多くの社員が管理職に就くことを忌避する風潮に対し、山口氏が「本当はマネジャーになるということは、素敵なことなんですけどね」と漏らすと、吉村の橋本氏は「すごい面白いですよね」と引き継ぐ。
吉村は日本茶をはじめとした日本の伝統食品の包装資材・パッケージの製造・販売などを手掛ける昭和7年創業の老舗。橋本氏は2005年、先代社長である父の後を継いで現職に就任した。
「私は専業主婦から社長になりましたが、以前は助手席側の人生だったんです。でも、運転席に座って自分でハンドルを切ったらめっちゃ面白い! これは結局、経験の量が少なかったから、『自分には能力がない』って思い込んでいたんです。でも、実際に経験したらできるんですよ。それは女性社員も若い社員も同じです」(橋本氏)
さらに橋本氏は、「女性に限らず、今は"働く"ということが変わってきていると思う」と話す。

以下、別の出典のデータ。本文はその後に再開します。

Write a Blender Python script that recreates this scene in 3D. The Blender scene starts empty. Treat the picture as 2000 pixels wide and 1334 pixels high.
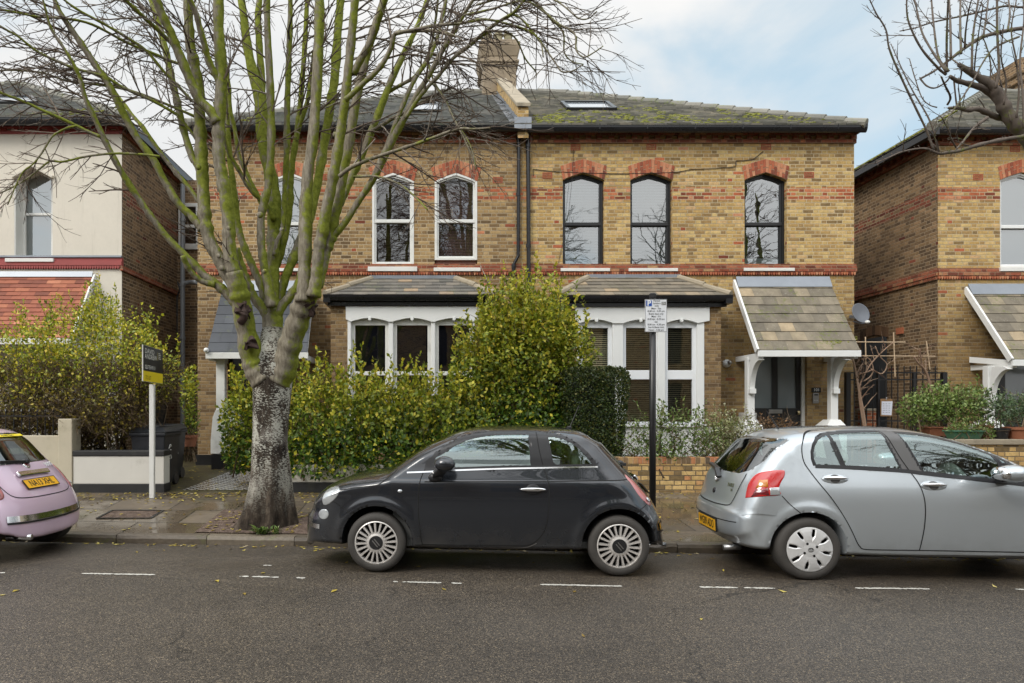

「そういったなかで、うちでは経常利益の4分の1を社員さんに均等還元しているんです。みんなで力を合わせて利益を出したら、その誰もが同じく4分の1の金額をもらえる。こうしてゲーム感覚になると圧倒的な当事者意識が生まれ、社員さん同士が部署をまたいで協力して、自走するようになる。マネージメント側が仕掛けなくても、自分たちで動く。そういう風土を作るのが経営者は大事ではないでしょうか」(橋本氏)
この吉本の社風について、山口氏は「健全な企業カルチャーの風土がある」と絶賛する。
「この健全なカルチャーを作ることがいかに難しいか。例えば、社内で感じた違和感はきちんと口にしようと呼びかけていますが、それが難しい。『こんなこと言ったら周りが困るんじゃないか』と思ってしまうんです。 でも、思ったことをちゃんと言えて、その意見を実際に変化につなげていくことが大事。その繰り返しで企業カルチャーは絶対によくなると思います」(山口氏)
この日のパネルディスカッションを踏まえ、佐藤氏は「今日は『女性未来フォーラム』ですが、私の話は必ずしも女性だけが対象の話ではなかった。何が言いたいかというと、一人ひとりが活躍するための仕組みをちゃんと考えないといけないということ。それなくして女性に活躍してもらおうと、ちょっと飛び級のような施策をやってしまって、大体コケます。まずは一人ひとりの活躍に注目して、いろんなことを考えていただくといいんじゃないか」と締めくくった。